Records contained in a dataset:
####
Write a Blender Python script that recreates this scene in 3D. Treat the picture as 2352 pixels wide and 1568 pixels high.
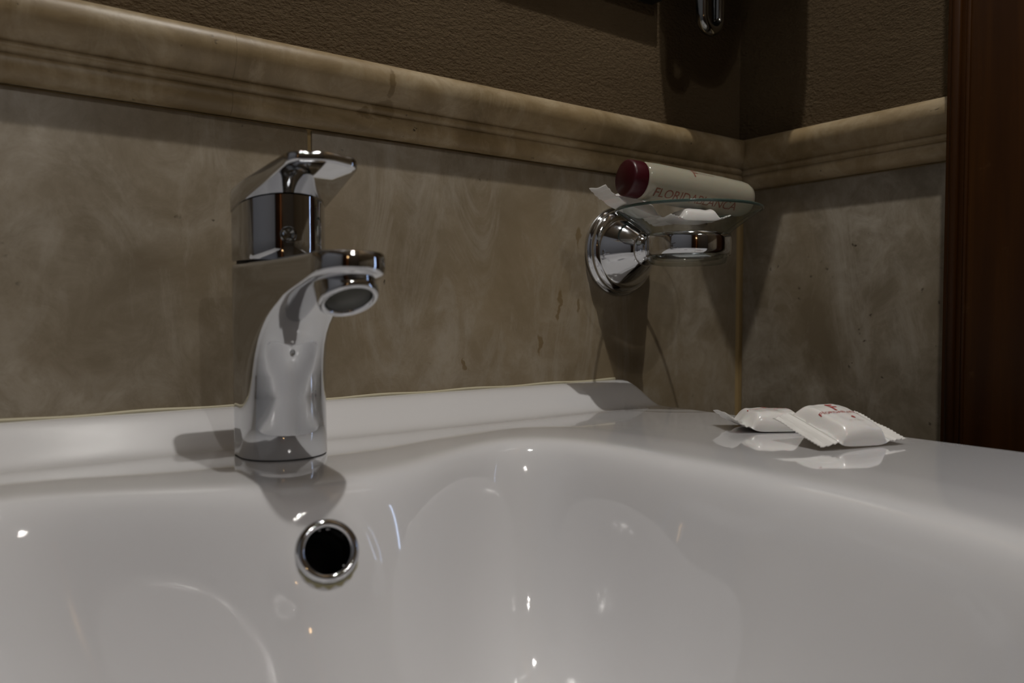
import bpy, bmesh, math, random
import numpy as np
from mathutils import Vector, Matrix, noise as mnoise
random.seed(7); np.random.seed(7)
for o in list(bpy.data.objects): bpy.data.objects.remove(o)
scn = bpy.context.scene
COL = scn.collection
H = 0.93            # camera height above the floor; heights below are given relative to the camera
PI = math.pi

# ---------------------------------------------------------------- camera
YAW = math.radians(36.3); PITCH = math.radians(2.07)
cam_d = bpy.data.cameras.new('camera'); cam = bpy.data.objects.new('camera', cam_d); COL.objects.link(cam)
cam_d.sensor_width = 36; cam_d.lens = 36*1770/2352; cam_d.clip_start = 0.01; cam_d.clip_end = 20
cam.location = (0, 0, H)
cam.rotation_euler = (math.radians(90)-PITCH, 0, -YAW)
cam_d.dof.use_dof = True; cam_d.dof.focus_distance = 0.50; cam_d.dof.aperture_fstop = 8.0
scn.camera = cam

# ---------------------------------------------------------------- world, exposure
w = bpy.data.worlds.new('world'); scn.world = w; w.use_nodes = True
w.node_tree.nodes['Background'].inputs[0].default_value = (0.5, 0.45, 0.4, 1)
w.node_tree.nodes['Background'].inputs[1].default_value = 0.02
vs = scn.view_settings
vs.view_transform = 'Standard'; vs.look = 'None'; vs.gamma = 1; vs.use_curve_mapping = False
vs.exposure = 0.0

# ---------------------------------------------------------------- lamps (bulbs of the fixtures built further down)
# name, x, y, h, watts, radius, colour
MIRROR_BULBS = [(0.29, 0.11, 1.12), (0.24, 0.13, 1.13), (0.325, 0.085, 1.13), (0.28, 0.055, 1.13)]
MIRROR_W = [18.5, .9, .9, .9]
CEIL_BULBS = [(.10, -1.05, 1.30), (.20, -1.12, 1.30), (.10, -1.20, 1.30), (0.0, -1.12, 1.30)]
CEIL_W = [7.6, 1.3, 1.3, 1.3]
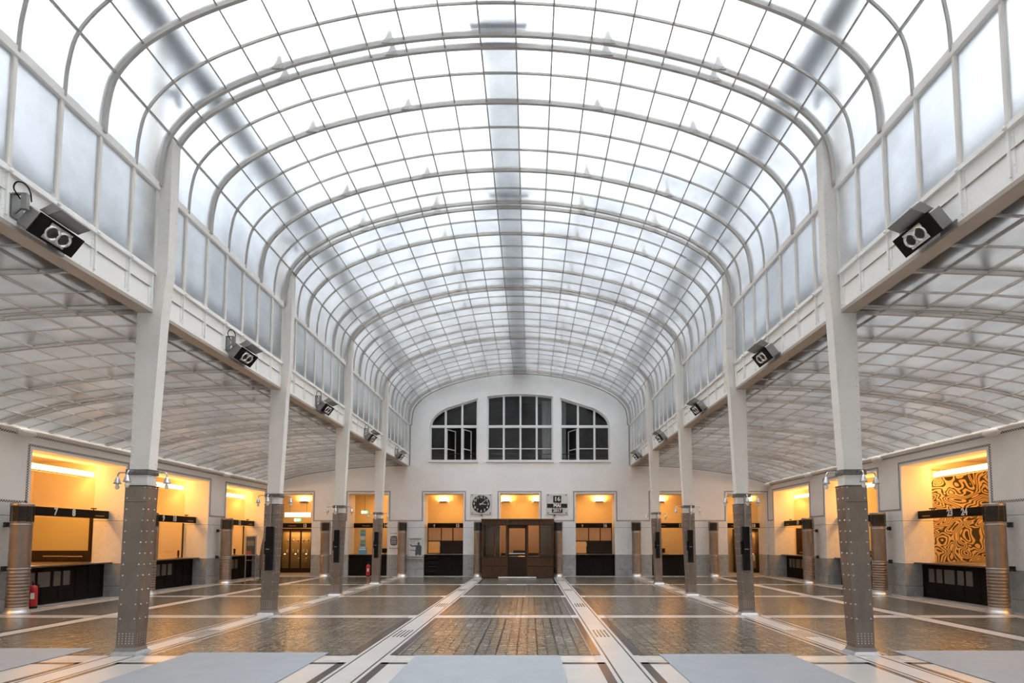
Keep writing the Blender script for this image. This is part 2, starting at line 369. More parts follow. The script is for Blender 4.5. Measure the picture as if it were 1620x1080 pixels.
# ------------------------------------------------------------------ dimensions (metres)
YF = 7.6            # front face of the first column row
BAY = 4.0
YW = 23.95          # back wall face
YR = -4.4           # rear end of the built hall
XW = 11.09          # side wall face
TH = 0.86           # wall thickness at the openings
RIB0 = 7.68
SUB = BAY/7
ZT = 6.78           # transom
OZ = 3.70           # opening head
NODES = [(4.97,6.78),(4.84,7.58),(4.5,7.98),(4.03,8.29),(3.57,8.50),(3.05,8.69),(2.5,8.84),(1.95,8.965),(1.4,9.06),(.82,9.125),(.27,9.155)]
def catmull(P, n=6):
    P = [Vector(p) for p in P]; out = []
    Q = [P[0]*2-P[1]]+P+[P[-1]*2-P[-2]]
    for i in range(1, len(Q)-2):
        p0, p1, p2, p3 = Q[i-1:i+3]
        for k in range(n):
            u = k/n
            out.append(.5*((2*p1)+(p2-p0)*u+(2*p0-5*p1+4*p2-p3)*u*u+(3*p1-p0-3*p2+p3)*u**3))
    out.append(P[-1]); return out
half = [(-4.97, ZT), (-4.945, 7.18)]+[(-x, z) for x, z in NODES[1:]]
full = half+[(-x, z) for x, z in half[::-1]]
VP = catmull(full, 5)
AN = [(5.05,4.985),(6.73,4.925),(8.09,4.80),(9.45,4.61),(10.18,4.45),(11.12,4.17)]
AP = catmull(AN, 6)
def offset(P, d):
    out = []
    for i, p in enumerate(P):
        t = (P[min(i+1, len(P)-1)]-P[max(i-1, 0)]).normalized(); out.append(p+Vector((-t.y, t.x))*d)
    return out
def sheet(mb, P, y0, y1, d0, d1, m=0):
    """curved slab along y between offsets d0 and d1 of profile P (x,z)"""
    A = offset(P, d0); B = offset(P, d1); n = len(P)
    vs = [(p.x, y0, p.y) for p in A]+[(p.x, y0, p.y) for p in B]+[(p.x, y1, p.y) for p in A]+[(p.x, y1, p.y) for p in B]
    fs = []; sm = []
    for i in range(n-1):
        mb_f = [(i, 2*n+i, 2*n+i+1, i+1), (n+i, n+i+1, 3*n+i+1, 3*n+i)]
        fs += mb_f
    ends = []
    for i in range(n-1): ends += [(i, n+i, n+i+1, i+1), (2*n+i, 2*n+i+1, 3*n+i+1, 3*n+i)]
    ends += [(0, 2*n, 3*n, n), (n-1, 2*n-1, 4*n-1, 3*n-1)]
    mb.add(vs, fs, m, True); mb.add(vs, ends, m, False)
    return mb
def along(mb, p, tdir, y0, y1, w, d0, d1):
    """bar along y at profile point p; w wide along the profile, from normal offset d0 to d1"""
    t = Vector(tdir).normalized(); nn = Vector((-t.y, t.x))
    q = [p+t*(-w/2)+nn*d0, p+t*(w/2)+nn*d0, p+t*(w/2)+nn*d1, p+t*(-w/2)+nn*d1]
    return mb.prism([(a.x, a.y) for a in q], 'y', y0, y1)

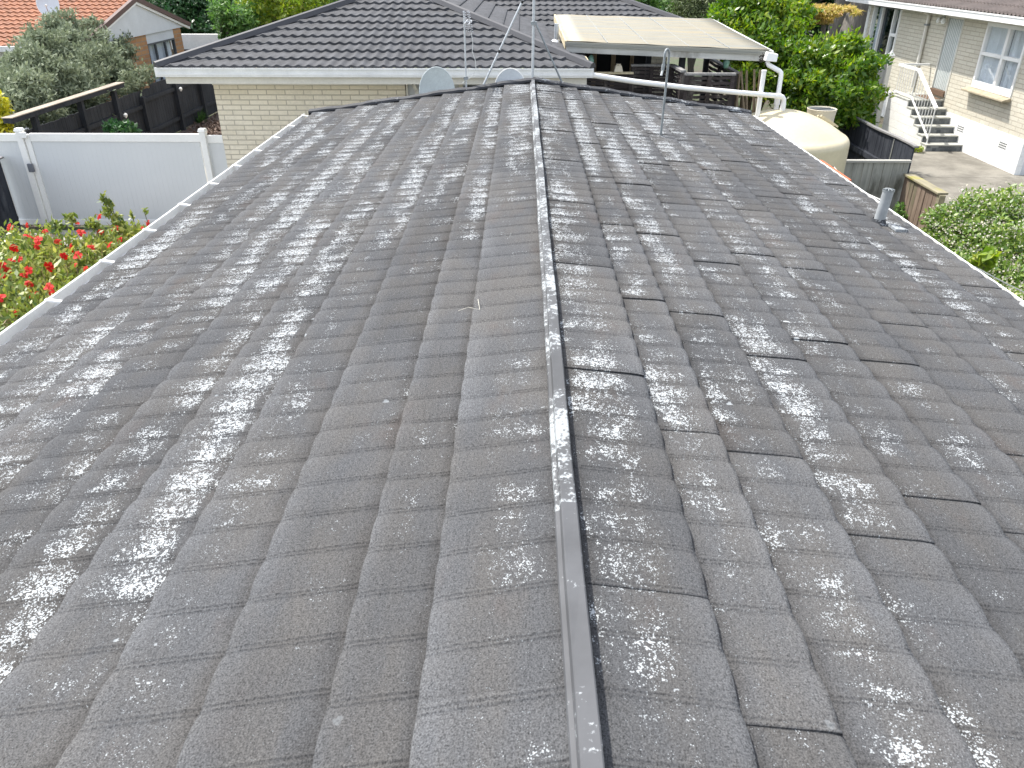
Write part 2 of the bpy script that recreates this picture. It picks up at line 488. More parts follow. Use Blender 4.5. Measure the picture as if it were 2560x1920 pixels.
# ------------------------------------------------------------------ mesh building
class MB:
    def __init__(s):
        s.v = []
        s.f = []

    def quad(s, *p):
        n = len(s.v)
        s.v += [tuple(q) for q in p]
        s.f.append(tuple(range(n, n + len(p))))
        return s

    def hexa(s, b, t_):
        n = len(s.v)
        s.v += [tuple(q) for q in b] + [tuple(q) for q in t_]
        k = len(b)
        s.f.append(tuple(n + i for i in reversed(range(k))))
        s.f.append(tuple(n + k + i for i in range(k)))
        for i in range(k):
            j = (i + 1) % k
            s.f.append((n + i, n + j, n + k + j, n + k + i))
        return s

    def box(s, x0, x1, y0, y1, z0, z1):
        return s.hexa([(x0, y0, z0), (x1, y0, z0), (x1, y1, z0), (x0, y1, z0)],
                      [(x0, y0, z1), (x1, y0, z1), (x1, y1, z1), (x0, y1, z1)])

    def bar(s, p, q, w, h, up=(0, 0, 1)):
        p, q = Vector(p), Vector(q)
        d = (q - p).normalized()
        sd = d.cross(Vector(up))
        if sd.length < 1e-4:
            sd = d.cross(Vector((0, 1, 0)))
        sd.normalize()
        u = sd.cross(d).normalized()
        a, b = sd * w / 2, u * h / 2
        return s.hexa([p - a - b, p + a - b, p + a + b, p - a + b], [q - a - b, q + a - b, q + a + b, q - a + b])

    def tube(s, pts, r, n=10, cap=True):
        pts = [Vector(p) for p in pts]
        rs = r if isinstance(r, (list, tuple)) else [r] * len(pts)
        base = len(s.v)
        prev = None
        for i, p in enumerate(pts):
            a = pts[max(i - 1, 0)]
            b = pts[min(i + 1, len(pts) - 1)]
            d = (b - a).normalized()
            if prev is None:
                e = d.cross(Vector((0, 0, 1)) if abs(d.z) < 0.9 else Vector((1, 0, 0))).normalized()
            else:
                e = (prev - d * prev.dot(d)).normalized()
            prev = e
            g = d.cross(e)
            for k in range(n):
                an = 2 * math.pi * k / n
                s.v.append(tuple(p + (e * math.cos(an) + g * math.sin(an)) * rs[i]))
        for i in range(len(pts) - 1):
            for k in range(n):
                j = (k + 1) % n
                s.f.append((base + i * n + k, base + i * n + j, base + (i + 1) * n + j, base + (i + 1) * n + k))
        if cap:
            s.f.append(tuple(base + k for k in reversed(range(n))))
            s.f.append(tuple(base + (len(pts) - 1) * n + k for k in range(n)))
        return s

    def lathe(s, prof, c, n=48, cap=True):
        base = len(s.v)
        for r, z in prof:
            for k in range(n):
                an = 2 * math.pi * k / n
                s.v.append((c[0] + r * math.cos(an), c[1] + r * math.sin(an), c[2] + z))
        for i in range(len(prof) - 1):
            for k in range(n):
                j = (k + 1) % n
                s.f.append((base + i * n + k, base + i * n + j, base + (i + 1) * n + j, base + (i + 1) * n + k))
        if cap:
            s.f.append(tuple(base + k for k in reversed(range(n))))
            s.f.append(tuple(base + (len(prof) - 1) * n + k for k in range(n)))
        return s


def thing(name, label, cat, loc=(0, 0, 0), group=None):
    o = bpy.data.objects.new(name, None)
    COL.objects.link(o)
    o.location = loc
    o.empty_display_size = 0.2
    o['label'] = label
    o['category'] = cat
    if group:
        o['group'] = group
    return o


def root_of(p):
    l = Vector((0, 0, 0))
    while p is not None:
        l += Vector(p.location)
        p = p.parent
    return l


def link_mesh(name, me, mat, parent=None, smooth=False):
    me.materials.append(mat)
    if smooth:
        me.polygons.foreach_set('use_smooth', np.ones(len(me.polygons), dtype=bool))
    o = bpy.data.objects.new(name, me)
    COL.objects.link(o)
    if parent is not None:
        o.parent = parent
    return o


def obj(name, mb, mat, parent=None, smooth=False, bevel=0.0, sharp=True):
    """one mesh object; vertices were given in world coordinates"""
    l = root_of(parent)
    me = bpy.data.meshes.new(name)
    me.from_pydata([(a - l.x, b - l.y, c - l.z) for a, b, c in mb.v], [], mb.f)
    me.update()
    o = link_mesh(name, me, mat, parent, smooth)
    if smooth and sharp:
        bm = bmesh.new()
        bm.from_mesh(me)
        for e in bm.edges:
            if len(e.link_faces) == 2 and e.calc_face_angle(0) > 0.7:
                e.smooth = False
        bm.to_mesh(me)
        bm.free()
    if bevel:
        b = o.modifiers.new('bevel', 'BEVEL')
        b.width = bevel
        b.segments = 2
        b.limit_method = 'ANGLE'
    return o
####
→ **SET EXERCISE**:
Pictures stay out. Repeat only the lines from the beginning of the data through the line that has "PI = math.pi".

→ **THE REPLY**:
Write a Blender Python script that recreates this scene in 3D. Treat the picture as 2352 pixels wide and 1568 pixels high.
import bpy, bmesh, math, random
import numpy as np
from mathutils import Vector, Matrix, noise as mnoise
random.seed(7); np.random.seed(7)
for o in list(bpy.data.objects): bpy.data.objects.remove(o)
scn = bpy.context.scene
COL = scn.collection
H = 0.93            # camera height above the floor; heights below are given relative to the camera
PI = math.pi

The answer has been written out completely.